The rabble is the weakest link because one or both of the two major forces will demonstrate their power by wiping them out or co-opting them. The Shia have 60% of the population of Iraq and 85% of that of Iran, apparently, so they have to be the favourites. Getting the rabble off the streets is one of the central features of any government, so the first cleric who does this is a long way toward supplanting the government.

According to the Prime Minister, the elected Iraqi government asked for our help, just like the "invitation" from the government of South Vietnam in 1965.

Australia has military personnel near, but not in, Fiji. They are offshore despite the fact that the elected government asked for Australian help. The elected government proposed to grant amnesty to the fools behind the 2000 coup and this would have caused more trouble than it's worth in terms of the stability of that country, let alone its future. The overly large Fijian army has already got the rabble off the streets, and hopefully the Australian force of the coast is large enough to pose a threat and keep the Fijian army from doing anything too rash. The personnel are there to react to any possible damage to "Australian interests", though it is more likely that attacks on property will be overlooked in favour of any damage to Australian people, represented in greater numbers in Fiji than in Iraq.

Australian property interests in Fijian tourism, real estate and manufacturing are significant, in a way that Australia's presence in Iraq is not. It has become a destination for outsourcing production that Australians will buy but for which we won't pay top dollar, like clothing. Drugs and illegal fishing moves past or through Fiji and other countries. They receive aid and the Australian government has a responsibility both to minimise wastage, and to overlook any wastage occurring as part of the longterm good.

In both countries, with its different tactics, Australia is trying to ensure longterm stability, with a view that instability there could ultimately threaten us here. However, in Iraq Australian troops are a figleaf for someone else's embarrassment, while in Fiji Australian troops play a vital support for Australian interests and a check on excesses by belligerents.

In the late nineteenth century a German military officer, Carl von Clausewitz, wrote that war is a continuation of politics by other means. His successors practiced, and had practiced against them, war on such an overwhelming scale that we may now regard the insertion of military forces as an expression of political failure and limited imagination. One can support the job the military have to do, and accept the necessity of them having to do it, while at the same time condemn the ineptitude of the policies - and yes, the policymakers - who led them there and us here.

The insertion of troops into Iraq represents a failure for Australian policymakers to imagine an alliance with the United States as a whole rather than just the Current Occupant. The waiting game off the coast of Fiji represents a failure for policymakers to recognise our true national interests and engage effectively with leaders of that community, and other communities across the Pacific, over time. The imbalance in our foreign policy is clear: too little focus on important foreign policy matters, to much focus on marginally relevant but big-picture stuff.

The fault of this failure is political, and generational.

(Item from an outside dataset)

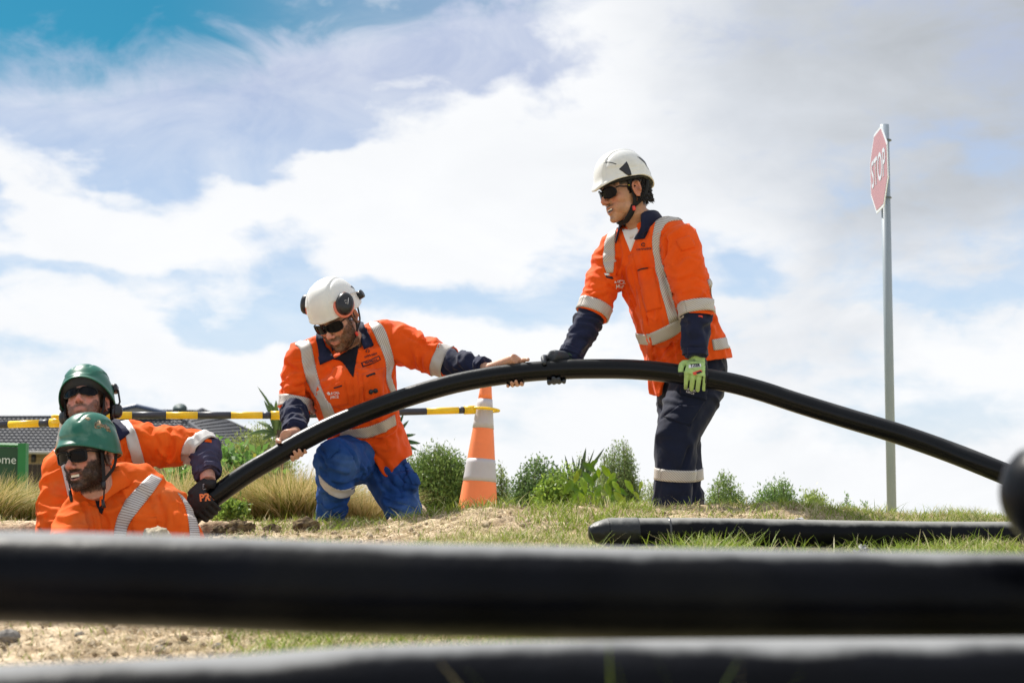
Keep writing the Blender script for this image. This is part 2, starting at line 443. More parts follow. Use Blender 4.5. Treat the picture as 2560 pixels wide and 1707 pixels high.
def grass_cols(n, green=.6):
    a = RNG.random((n, 1)); t = RNG.random((n, 1))
    g = np.array([.14, .22, .025]) * (1 - t) + np.array([.34, .42, .06]) * t
    s = np.array([.48, .42, .22]) * (1 - t) + np.array([.68, .62, .40]) * t
    return np.where(a < green, g, s)
def keep_out(x, y):
    # keep turf off the trench, and out from under the lying pipe
    return hole(x, y) < .02
def build_grass():
    # short lawn
    n = 210000
    y = RNG.uniform(2.7, 7.0, n) ; x = RNG.uniform(-.43, .43, n) * y
    d = dirtmask(x, y); P = np.stack([x, y, 0 * x], 1)
    clump = fbm(P * 5 + 40, 3)
    pk = (1 - d) ** 1.3 * (0.35 + 1.0 * sstep(-.35, .45, clump)) + .03
    k = (RNG.random(n) < pk) & keep_out(x, y)
    x = x[k]; y = y[k]; clump = clump[k]; n = len(x)
    h = RNG.uniform(.014, .04, n) * (1 + .8 * np.clip(clump, 0, 1)); w = RNG.uniform(.0016, .0034, n)
    z = zg(x, y) - .003
    cols = grass_cols(n, .62); 
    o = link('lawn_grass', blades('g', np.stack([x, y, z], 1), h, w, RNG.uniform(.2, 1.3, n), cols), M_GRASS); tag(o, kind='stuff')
    # longer tufts, denser by the lying pipe and along the crest
    P = []
    def tuft(px, py, Y, c, r, hh):
        p = W(px, py, Y); return (p.x, Y, c, r, hh)
    T = []
    for _ in range(230):
        yy = random.uniform(4.2, 6.0); xx = random.uniform(.1, 2.4)
        T.append((xx, yy, random.randint(6, 14), .035, random.uniform(.03, .065)))
    for _ in range(240):
        yy = random.uniform(4.25, 4.62); xx = random.uniform(1.1, 1.75) if random.random() < .6 else random.uniform(.2, 1.7)
        T.append((xx, yy, random.randint(6, 14), .03, random.uniform(.045, .10)))
    for _ in range(60):
        T.append((random.gauss(.60, .06) , random.uniform(4.35, 4.55), 12, .03, random.uniform(.06, .11)))
    for _ in range(90):
        yy = random.uniform(5.1, 5.8); T.append((random.uniform(.05, .55), yy, random.randint(8, 16), .04, random.uniform(.04, .07)))
    for _ in range(160):     # along the crest on the right
        T.append((random.uniform(.85, 2.6), random.uniform(5.5, 6.0), random.randint(5, 10), .04, random.uniform(.025, .055)))
    for _ in range(150):     # at the kneeling man
        T.append((random.uniform(-1.1, .1), random.uniform(5.7, 6.3), random.randint(6, 12), .04, random.uniform(.03, .075)))
    for _ in range(60):
        T.append((random.uniform(-.6, .2), random.uniform(3.0, 3.6), random.randint(6, 12), .04, random.uniform(.03, .06)))
    xs, ys, hs, ln = [], [], [], []
    for (x0, y0, c, r, hh) in T:
        for _ in range(c):
            xs.append(x0 + random.gauss(0, r)); ys.append(y0 + random.gauss(0, r)); hs.append(hh * random.uniform(.5, 1.25)); ln.append(random.uniform(.2, 1.3))
    x = np.array(xs); y = np.array(ys); k = keep_out(x, y) & ~((np.abs(y - lying_y(x)) < .055) & (x > .33)); x = x[k]; y = y[k]; h = np.array(hs)[k]; ln = np.array(ln)[k]; n = len(x)
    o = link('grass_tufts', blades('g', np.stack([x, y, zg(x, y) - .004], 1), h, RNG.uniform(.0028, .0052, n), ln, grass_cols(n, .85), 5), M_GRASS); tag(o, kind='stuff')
    # dead straw lying about
    n = 70000; y = RNG.uniform(2.8, 6.6, n); x = RNG.uniform(-.42, .42, n) * y
    k = keep_out(x, y) & (RNG.random(n) < .35 + .65 * (x > -1)); x = x[k]; y = y[k]; n = len(x)
    t = RNG.random((n, 1)); c = np.array([.36, .26, .14]) * (1 - t) + np.array([.66, .56, .38]) * t
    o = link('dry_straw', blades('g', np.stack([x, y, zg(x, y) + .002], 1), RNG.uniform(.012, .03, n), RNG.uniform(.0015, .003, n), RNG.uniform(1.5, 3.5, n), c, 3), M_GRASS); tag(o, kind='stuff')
    # small crumbs of soil and gravel
    n = 9000; y = RNG.uniform(2.7, 6.3, n); x = RNG.uniform(-.43, .43, n) * y
    k = (RNG.random(n) < .12 + .88 * dirtmask(x, y)) & keep_out(x, y); x = x[k]; y = y[k]; n = len(x)
    s_ = .003 + .012 * RNG.random(n) ** 4; z = zg(x, y) + s_ * .3
    base = np.array([(1, 0, 0), (-1, 0, 0), (0, 1, 0), (0, -1, 0), (0, 0, 1), (0, 0, -1)], float)
    V = base[None] * (s_[:, None, None] * RNG.uniform(.6, 1.3, (n, 6, 1))); a = RNG.uniform(0, 6.3, n); ca, sa = np.cos(a), np.sin(a)
    V = np.stack([V[..., 0] * ca[:, None] - V[..., 1] * sa[:, None], V[..., 0] * sa[:, None] + V[..., 1] * ca[:, None], V[..., 2]], 2) + np.stack([x, y, z], 1)[:, None, :]
    F0 = np.array([(0, 2, 4), (2, 1, 4), (1, 3, 4), (3, 0, 4), (2, 0, 5), (1, 2, 5), (3, 1, 5), (0, 3, 5)])
    F = ((np.arange(n) * 6)[:, None, None] + F0[None]).reshape(-1, 3)
    me = mesh_np(V.reshape(-1, 3), F); t = RNG.random((n, 1)); color_attr(me, np.repeat(np.array([.20, .145, .09]) * (1 - t) + np.array([.48, .40, .29]) * t, 6, 0))
    o = link('soil_crumbs', me, mat('crumb', attr='Col', rough=.95, spec=.1), smooth=False); tag(o, kind='stuff')

# ------------------------------------------------------------------ pipes
M_PIPE = mat('black_polyethylene', (.003, .0035, .005), rough=.22, spec=.24, var=.3, vscale=5, bump=.0006, bscale=60)
M_PIPED = mat('dusty_highlit_polyethylene', (.003, .0035, .006), rough=.36, spec=.10, var=.4, vscale=9, var2=(.010, .010, .010), v2thr=(.55, .85), bump=.0012, bscale=45, vdist=.5)
def dust_and_highlight(m, col=(.27, .275, .28), lo=.74, hi=1.02, amount=1.0, scale=7.0):
    # pale film on the upper side: soil dust plus a painted top highlight, patchy
    nt = m.node_tree; N = nt.nodes; L = nt.links; b = N['Principled BSDF']; src = b.inputs['Base Color'].links[0].from_socket
    g = N.new('ShaderNodeNewGeometry'); sp = N.new('ShaderNodeSeparateXYZ'); L.new(g.outputs['True Normal'] if False else g.outputs['Normal'], sp.inputs[0])
    tc = N.new('ShaderNodeTexCoord'); nz = N.new('ShaderNodeTexNoise'); nz.inputs['Scale'].default_value = scale; nz.inputs['Detail'].default_value = 7; nz.inputs['Roughness'].default_value = .6; L.new(tc.outputs['Object'], nz.inputs['Vector'])
    ad = N.new('ShaderNodeMath'); ad.operation = 'MULTIPLY_ADD'; L.new(nz.outputs[0], ad.inputs[0]); ad.inputs[1].default_value = .55; L.new(sp.outputs[2], ad.inputs[2])
    mr = N.new('ShaderNodeMapRange'); mr.interpolation_type = 'SMOOTHSTEP'; L.new(ad.outputs[0], mr.inputs[0]); mr.inputs[1].default_value = lo + .27; mr.inputs[2].default_value = hi + .27; mr.inputs[4].default_value = amount
    x = N.new('ShaderNodeMix'); x.data_type = 'RGBA'; L.new(mr.outputs[0], x.inputs[0]); L.new(src, x.inputs[6]); x.inputs[7].default_value = (*col, 1); L.new(x.outputs[2], b.inputs['Base Color'])
    r = N.new('ShaderNodeMapRange'); L.new(mr.outputs[0], r.inputs[0]); r.inputs[3].default_value = b.inputs['Roughness'].default_value; r.inputs[4].default_value = .75; L.new(r.outputs[0], b.inputs['Roughness'])
M_PIPEL = M_PIPED.copy(); M_PIPEL.name = 'scuffed_black_polyethylene'
dust_and_highlight(M_PIPED); dust_and_highlight(M_PIPEL, (.30, .295, .28), .50, .95, .95, 16.0)
dust_and_highlight(M_PIPE, (.06, .06, .06), .6, .98, .7, 5.0)
PR = .0425
def pipe_pts(px_pts, n=80):
    """px_pts: (px, py, Y)"""
    Q = spline(px_pts, n); return [W(a, b, c) for a, b, c in Q]
def lying_y(x): return np.interp(x, [.3, 1.0, 1.75, 2.6], [4.64, 4.72, 4.92, 5.1])
LIFT = [(410, 1380, 6.02), (485, 1284, 6.02), (552, 1230, 6.02), (620, 1182, 6.03), (674, 1150, 6.04), (754, 1103, 6.06), (849, 1056, 6.08), (990, 1002, 6.10), (1111, 965, 6.12), (1200, 946, 6.12), (1290, 933, 6.10), (1370, 926, 6.09), (1478, 922, 6.07),
        (1621, 926, 6.02), (1796, 951, 5.97), (1892, 974, 5.93), (2000, 1009, 5.88), (2120, 1046, 5.82), (2230, 1079, 5.76), (2360, 1124, 5.7), (2485, 1173, 5.6), (2700, 1262, 5.5), (3000, 1400, 5.3)]
LP = pipe_pts(LIFT, 160)
def pipe_near(px):
    """point and tangent of the lifted pipe nearest photo column px"""
    best = min(range(1, len(LP) - 1), key=lambda i: abs(LP[i].x / (LP[i].y * math.cos(PITCH) + (LP[i].z - CAMZ) * math.sin(PITCH)) * FPX + 1280 - px))
    return LP[best], (LP[best + 1] - LP[best - 1]).normalized()
def build_pipes():
    b = MB(); b.tube(LP, PR, 28)
    o = b.build('pipe', M_PIPE); tag(o, 'long black plastic pipe bent in an arch and held up by the workers', 'pipe')
    # lying pipe with capped, taped nose
    p0 = W(1492, 1325, 4.64)
    pts = []; 
    for x in np.linspace(p0.x + .035, 3.2, 60):
        y = float(np.interp(x, [.25, 1.0, 1.75, 2.6, 3.3], [4.64, 4.72, 4.92, 5.1, 5.3])); 
        z = float(np.interp(x, [.25, .6, 1.1, 1.7, 2.2], [.258, .259, .255, .254, .250])) + .004 * math.sin(x * 3)
        pts.append(Vector((x, y, z)))
    d = (pts[0] - pts[1]).normalized()
    root = empty('pipe', pts[0], 'black pipe with a taped tapered nose lying straight on the grass', 'pipe')
    b = MB(); b.tube(pts, .0455, 28); b.build('pipe_body', M_PIPEL, root)
    b = MB(); q = pts[0]
    b.tube([q - d * .10, q - d * .095, q - d * .01, q + d * .008, q + d * .040, q + d * .058, q + d * .062], [.0460, .0472, .0468, .044, .033, .022, .017], 24)
    me = b.mesh(); V = np.empty(len(me.vertices) * 3, np.float32); me.vertices.foreach_get('co', V)
    mt = mat('duct_tape', (.010, .011, .014), rough=.3, spec=.35, var=.35, vscale=30, bump=.004, bscale=35); dust_and_highlight(mt, (.26, .26, .25), .45, 1.0, .8, 22.0)
    o = link('nose_cap', me, mt, root)
    b = MB(); q = pts[4]; dd = (pts[5] - pts[4]).normalized()
    b.tube([q, q + dd * .006], .0472, 28)
    b.build('tape_band', mat('tape_band', (.05, .05, .055), rough=.28), root)
    # torn flap of tape on top
    b = MB(); q = W(1990, 1300, 4.90)
    for k in range(5):
        a = q + Vector((random.uniform(-.018, .018), random.uniform(-.01, .01), random.uniform(-.004, .004))); 
        b.loft([[a + Vector((0, 0, 0)), a + Vector((.014, .004, .0))], [a + Vector((.010, -.010, .006)), a + Vector((.024, -.006, .010))], [a + Vector((.02, -.016, .002)), a + Vector((.030, -.014, .004))]], closed=False)
    b.build('torn_tape', mat('torn_tape', (.35, .35, .36), rough=.3), root)
    # big out-of-focus pipes in front
    T = [(-400, 1438, 1.36), (0, 1441, 1.34), (400, 1452, 1.33), (900, 1470, 1.33), (1280, 1478, 1.33), (1700, 1486, 1.33), (2100, 1492, 1.33), (2560, 1498, 1.34), (3000, 1500, 1.36)]
    b = MB(); b.tube(pipe_pts(T, 60), PR, 40); o = b.build('pipe', M_PIPED); tag(o, 'thick blurred black pipe crossing the whole foreground, the upper of the two', 'pipe')
    T = [(-500, 1830, 1.10), (0, 1802, 1.12), (300, 1789, 1.13), (600, 1773, 1.14), (900, 1752, 1.14), (1280, 1738, 1.16), (1800, 1734, 1.15), (2560, 1731, 1.14), (3000, 1730, 1.13)]
    b = MB(); b.tube(pipe_pts(T, 60), PR, 40); o = b.build('pipe', M_PIPED); tag(o, 'blurred black pipe along the bottom edge, under the larger one', 'pipe')
    # rounded pipe end at the right edge
    e = W(2628, 1236, 1.30)
    b = MB(); b.tube([e, e + Vector((.10, -.10, .01)), e + Vector((.3, -.4, .0))], .049, 36, round_start=.9)
    root = b.build('pipe', M_PIPED); tag(root, 'rounded end of a blurred black pipe at the right, beside the arch pipe', 'pipe')
build_pipes()
build_grass()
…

While Australian politics and policy has undergone profound and far-reaching change since 1983, foreign affairs has been run by only three ministers - a political stability unmatched in any other area of policy, including the economy. Each of them liked to grandstand on the world stage more than do the nitty-gritty on the security of our region.

It's fair to give the benefit of the doubt to Australian diplomats in both Iraq and Fiji, they did what they could: but what they could do was limited in the absence of political support, all the more if their stern warnings and alarums were ignored. It is, however, an indictment on their work when one of Australia's genuine experts on the region is not a diplomat, not an academic, but a long-serving correspondent from the hated ABC.

There is also a generational issue. Australian diplomats have experienced a minister who doesn't want to be told anything controversial, and a chain of authority that also practices a blind-eye, deaf-ear, passive-aggressive approach to accountability. Even those who are working their way up DFAT on the eminently diplomatic get-along-to-go-along principle know that consistently ignoring bad news leads ultimately to disaster (they'd know it all the more immediately if Terence Cole's guns had been trained on DFAT). The future of Australian foreign policy will involve a greater focus on the region. Those who would be part of Australia's foreign policy going forward need to change the way they work. But what they might need most of all is a new minister, maybe a series of new ministers.